Where are they now? Bond Girl Madeline Smith
Now 68, she has a grown-up daughter, Emily, and lives in south west London with her long-term partner.
“I grew up near Kew Gardens in south west London.
My father was a restorer of paintings who had people like the Attenboroughs as clients, and who also wrote children’s books.
But he was a difficult man.
My mother was Swiss and worked as a translator.
As an only child I had lots of imagination and was always making my friends act out plays I had written.
I went to a convent school in Ealing, west London, and wanted to be a doctor, but home life was so strange and difficult that I found it hard to bear and mucked up my A levels.
“I erupted out of convent school in July 1967 and wanted to have fun, so I got a job at Biba, the fashion shop owned by the legendary Barbara Hulanicki.
Everything changed from a very grey world to full colour.
After six weeks I got spotted and asked if I would like to be in a film and do some modelling.

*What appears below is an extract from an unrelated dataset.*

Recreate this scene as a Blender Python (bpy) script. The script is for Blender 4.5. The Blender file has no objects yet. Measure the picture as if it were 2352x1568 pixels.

I adored modelling and knocked on the door of the Lucie Clayton Modelling Agency and they took me on for 18 months.
In the meantime, I had answered an ad in The Stage newspaper and auditioned for a film and got it; off that, I got an acting agent and those two careers ran parallel until I was persuaded to act full-time.

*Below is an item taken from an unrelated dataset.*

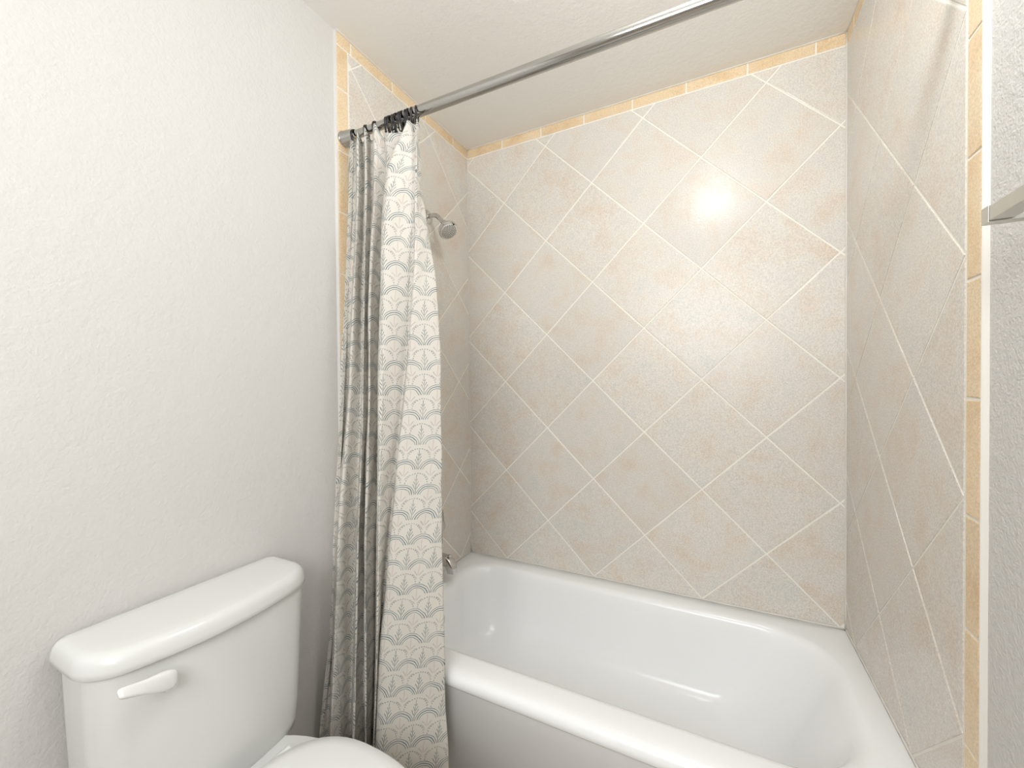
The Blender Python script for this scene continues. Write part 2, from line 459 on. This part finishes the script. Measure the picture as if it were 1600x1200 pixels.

“I worked with the beautiful Ava Gardner in Tam Lin (1970) – she was very shy and always late – and with Trevor Howard in The Bawdy Adventures Of Tom Jones (1976).
“My first horror film was Taste The Blood Of Dracula (1970), then I was offered The Vampire Lovers (1970) with Peter Cushing.
“The Hammer film I’m more proud of is Frankenstein And The Monster From Hell (1974), but if I’m honest, I didn’t enjoy the horror films a lot. They’re cult hits, but I’m a comedy person; I like to make people laugh. My favourite role was working with Arthur Lowe in Doctor At Large (1971), in which I played his daughter.
I just adored the man. I’d also had a role in The Persuaders! (1971-72), and from that Roger Moore suggested me for the role of Miss Caruso in his first role as James Bond, in Live And Let Die (1973). What an absolutely delightful man he was – funny, shy and quite insecure about his acting.
“The 1970s were great fun, but all the time I was thinking, ‘I want to go back to my studies.’
I had decided to give it all up when I got the Bond film and Habeus Corpus on stage with Alec Guinness, so I kept at it.
I did go to university in the late 1970s – I did an English degree at Goldsmiths College in London.
“In 1974 I met the actor David Buck while making the TV show Crown Court. He was 15 years older than me and very bright, but not an easy man. We had our daughter, Emily, in 1984.
He died in 1989 aged just 55 and I grew up fast.
Later I went into the London play The Mousetrap.
“I’ve come sneaking back into acting.
I love doing readings and presenting, and I’m trying to think up ways to update a children’s book my father wrote.
“I’ll be hosting a James Bond concert featuring music from the movies. I love doing things like that.”